On Mon, 13 Jun 2005 farna@xxxxxxx wrote:

Scratch the booster pump idea.

Umm well the technique is immaterial if you acheive....


EFI needs a steady high pressure
fuel stream for the injectors.

... the goal!


I assume the problem is that whateverthepumpandregulatoris, that
it will "pump up" to it's highest-possible value when there's no
or little fuel being consumed; as soon as you "get on it" and fuel
is taken out the pressure will drop towards the lower end of the
regulated range, meaning the fuel pressure fluctuates with demand.
Not Good.

The circulation business is basically a big "leak" that causes
"demand" all the time, so that the regulator can stay close to the
middle of it's range.

So I'll just circulate back to the front of the booster pump, or
to the front of the mechanical pump. I see no reason why it must
go all the way back to the tank. It would help lower fuel
temperatures, but that's not a problem I see in my application.

So you need a pressure regulator and return line or an
in-tank fuel pump with pressure bleed. The only way to get the
later is to use a 97 or later XJ/TJ pump and tank, or convert your
tank to mount the pump (not sure how big the hole needs to be,
might be doable without cutting the tank itself).

Well, the problem is that electric pumps are not very good at sucking, they cavitate, they prefer to push, plus OEMs made them physically small to save pennies and stick them in the tank to cool them too. Ordinary motor-mounted mechanical pumps suck just fine (big diaphragm) and would deliver 3 - 5 psi to a small fender-mounted boost pump. Volume isn't an issue for a stock motor (a concern for high-performance motors).

There is no problem with using an HEI distributor or knock sensors.

Oh I know HEI works -- but I spent a lot of time and effort on my TFI and I want to keep it! I suppose I could bolt on a knock sensor though. Then there's that nice hack to replace the Duraspark box with an HEI module -- but also I want to change one thing at a time now that the car is on the road.


You may not need an adapter for the throttle body. You might be
able to do a little port matching and drill/tap the intake. That
you'll have to see. Since you're using a 2V carb now you'll need
the small 2V throttle body from a 2.8L V-6 (Holley lists the
replacement as 400 cfm for 1985.5-1989 S-10/T-10 Chevy/GMC 2.8L
equipped trucks, I'm sure Camaro/Firebird and other cars used the
same, but may have direct port injection).
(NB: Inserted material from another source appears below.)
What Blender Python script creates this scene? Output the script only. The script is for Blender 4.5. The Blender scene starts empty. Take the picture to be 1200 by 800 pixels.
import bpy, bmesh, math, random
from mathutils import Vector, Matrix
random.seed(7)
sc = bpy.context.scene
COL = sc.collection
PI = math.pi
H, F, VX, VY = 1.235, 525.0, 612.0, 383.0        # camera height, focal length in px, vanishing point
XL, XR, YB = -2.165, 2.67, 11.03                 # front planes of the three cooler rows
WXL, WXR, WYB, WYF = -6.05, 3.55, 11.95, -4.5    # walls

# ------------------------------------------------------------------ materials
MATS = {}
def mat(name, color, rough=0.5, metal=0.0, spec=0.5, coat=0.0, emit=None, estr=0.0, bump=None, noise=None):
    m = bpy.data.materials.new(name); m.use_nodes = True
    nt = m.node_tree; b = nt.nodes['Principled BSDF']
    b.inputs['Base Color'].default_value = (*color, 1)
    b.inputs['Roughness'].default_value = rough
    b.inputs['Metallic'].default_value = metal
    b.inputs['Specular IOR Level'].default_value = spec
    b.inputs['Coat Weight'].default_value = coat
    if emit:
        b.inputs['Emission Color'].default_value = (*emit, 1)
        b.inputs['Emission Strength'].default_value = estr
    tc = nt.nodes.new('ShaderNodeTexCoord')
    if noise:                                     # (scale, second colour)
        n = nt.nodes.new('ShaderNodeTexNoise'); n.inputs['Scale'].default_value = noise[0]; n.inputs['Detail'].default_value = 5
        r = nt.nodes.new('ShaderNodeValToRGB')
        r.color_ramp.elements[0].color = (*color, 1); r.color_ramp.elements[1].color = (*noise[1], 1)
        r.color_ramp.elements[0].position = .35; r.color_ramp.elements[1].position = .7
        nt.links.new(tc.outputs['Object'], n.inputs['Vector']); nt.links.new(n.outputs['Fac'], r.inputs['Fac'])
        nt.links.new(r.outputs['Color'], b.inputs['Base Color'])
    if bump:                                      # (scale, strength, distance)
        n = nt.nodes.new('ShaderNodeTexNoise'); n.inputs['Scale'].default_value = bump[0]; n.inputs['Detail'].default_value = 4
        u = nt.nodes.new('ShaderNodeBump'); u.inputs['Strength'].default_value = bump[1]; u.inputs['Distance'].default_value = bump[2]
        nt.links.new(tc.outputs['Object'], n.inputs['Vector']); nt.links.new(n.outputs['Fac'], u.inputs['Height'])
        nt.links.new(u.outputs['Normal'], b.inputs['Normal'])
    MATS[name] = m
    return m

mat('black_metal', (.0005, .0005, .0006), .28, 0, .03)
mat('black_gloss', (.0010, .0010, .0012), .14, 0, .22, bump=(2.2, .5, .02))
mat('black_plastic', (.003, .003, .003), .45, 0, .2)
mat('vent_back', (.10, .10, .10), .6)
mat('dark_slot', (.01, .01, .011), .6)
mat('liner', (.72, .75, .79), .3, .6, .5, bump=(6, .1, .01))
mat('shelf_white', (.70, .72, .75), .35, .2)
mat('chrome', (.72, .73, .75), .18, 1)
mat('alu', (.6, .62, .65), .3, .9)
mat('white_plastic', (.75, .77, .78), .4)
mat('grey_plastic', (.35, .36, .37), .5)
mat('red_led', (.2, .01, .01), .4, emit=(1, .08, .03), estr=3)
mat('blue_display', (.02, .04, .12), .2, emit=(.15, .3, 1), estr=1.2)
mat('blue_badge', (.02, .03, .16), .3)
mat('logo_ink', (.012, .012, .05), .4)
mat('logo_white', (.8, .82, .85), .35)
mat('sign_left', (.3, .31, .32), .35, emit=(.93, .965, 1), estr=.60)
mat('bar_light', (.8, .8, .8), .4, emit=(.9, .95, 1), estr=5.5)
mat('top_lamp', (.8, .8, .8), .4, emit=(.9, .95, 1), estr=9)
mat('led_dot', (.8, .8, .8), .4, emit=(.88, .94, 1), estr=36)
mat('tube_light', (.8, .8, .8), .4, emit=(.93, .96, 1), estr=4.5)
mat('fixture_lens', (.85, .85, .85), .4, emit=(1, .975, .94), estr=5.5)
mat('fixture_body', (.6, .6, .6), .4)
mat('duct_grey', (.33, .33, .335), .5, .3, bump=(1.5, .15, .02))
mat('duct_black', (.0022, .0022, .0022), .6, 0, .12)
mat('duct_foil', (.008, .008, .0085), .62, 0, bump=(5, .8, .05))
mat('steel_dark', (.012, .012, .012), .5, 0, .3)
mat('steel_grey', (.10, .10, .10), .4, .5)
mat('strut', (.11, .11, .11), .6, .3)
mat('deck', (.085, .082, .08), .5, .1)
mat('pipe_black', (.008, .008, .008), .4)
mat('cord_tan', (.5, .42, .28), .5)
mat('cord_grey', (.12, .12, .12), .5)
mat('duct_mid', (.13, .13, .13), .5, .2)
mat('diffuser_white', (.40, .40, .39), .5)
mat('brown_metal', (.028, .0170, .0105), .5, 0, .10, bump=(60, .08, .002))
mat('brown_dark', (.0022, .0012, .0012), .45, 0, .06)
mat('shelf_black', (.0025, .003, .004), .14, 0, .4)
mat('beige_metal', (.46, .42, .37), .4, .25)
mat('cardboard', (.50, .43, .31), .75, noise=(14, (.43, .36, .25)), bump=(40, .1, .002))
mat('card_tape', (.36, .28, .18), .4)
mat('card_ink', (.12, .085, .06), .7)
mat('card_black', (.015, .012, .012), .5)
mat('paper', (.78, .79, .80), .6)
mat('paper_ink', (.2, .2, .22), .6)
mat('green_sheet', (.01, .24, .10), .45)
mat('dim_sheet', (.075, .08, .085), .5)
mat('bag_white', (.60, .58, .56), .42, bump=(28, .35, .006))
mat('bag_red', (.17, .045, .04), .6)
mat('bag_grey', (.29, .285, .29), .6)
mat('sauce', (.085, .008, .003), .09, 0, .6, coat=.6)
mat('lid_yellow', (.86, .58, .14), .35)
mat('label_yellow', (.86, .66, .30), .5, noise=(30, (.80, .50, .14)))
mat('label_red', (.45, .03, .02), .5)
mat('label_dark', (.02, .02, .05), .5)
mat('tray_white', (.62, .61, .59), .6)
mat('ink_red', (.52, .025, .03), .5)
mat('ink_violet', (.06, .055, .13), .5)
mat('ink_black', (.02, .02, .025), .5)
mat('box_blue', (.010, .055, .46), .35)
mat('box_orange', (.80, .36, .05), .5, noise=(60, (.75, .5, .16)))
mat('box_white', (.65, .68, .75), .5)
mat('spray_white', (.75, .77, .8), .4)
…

Yeah, the mechanical issue should be the easiest to deal with. I can mock that up on the bench before install.

I had a crazy idea this weekend -- wouldn't it be nice to have a
crappy old Carter YF turned into a throttle body, for all those
dead-stock older Americans? You'd need to weld an O2 sensor into
the tailpipe, but you could use a clamp-on coolant temp sensor
(I've played with this and found you get nearly no error outside
to inside the water hose if the outside is insulated.) It would
look stock(ish), accept stock aircleaner and throttle linkage, and
except for the O2 sensor, cable to a little box of electronics,
and an added fuel pump would pass as stock.


(I'm not seriously proposing this, but for really small demand engines, like a stock 196 or 232, I bet that with a large-bore injector and software that monitored fuel pressure, you might get TBI to work at 5 psi, eliminating the added pump. It wouldn't be hard to work out of you could get the fuel flow needed. The variable and low fuel pressure would be the problem. A huge injector might minimize the duty-cycle.)